As India Film Project, we also diversified ourselves this year. Now we have two different departments. We have one department that runs the festival and the community, and our social media which is internal; and the other department now works very closely with brands and creates tailor made content for them. So that is a space wherein we are competing with very very few people in India - there are hardly two or three companies who are creating those kinds of things. We are working with brands and giving them campaigns which are unique, which are different and which are very much customised for them. The idea now is to grow internationally in the next two years. 2020 was the time when we wanted to take IFP into a different continent as well. We had planned and made partnerships but since 2020 and now even 2021 is going sideways, hopefully 2022 we will take IFP to a new continent as an international festival. We want to build a large community of creators and nurture them in a way that no one else has done. 

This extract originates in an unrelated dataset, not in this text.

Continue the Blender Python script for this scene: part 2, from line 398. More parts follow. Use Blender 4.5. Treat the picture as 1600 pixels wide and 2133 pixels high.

Also a lot of focus goes into my own personal time now. I have been very much devoted to things which I wanted to do, apart from the work aspect of it. I have been building a Lego City. The idea is to build the largest Lego City in India in the next couple of years. That is what I am personally working on. These things keep me occupied all the time. Being an entrepreneur gives you an edge in that you get a lot of personal time, or energy to focus on things which make you better each day. The better invested you are into yourself the more it reflects in your work. I have been telling this to a lot of entrepreneurs as well - invest energy into yourself as well, not just the business. I take my hobbies and build around them, set an aim for them. I’ve loved playing with legos since I was a kid, but what next? So now by the time I’m 35, in the next five years, I want to build the largest Lego City in India. Probably post that I’ll look at making it the largest in the world. I just aim that when I am back home, there is something to look forward to, as much as I look forward to going to work each day. So that’s the larger aim now as an entrepreneur.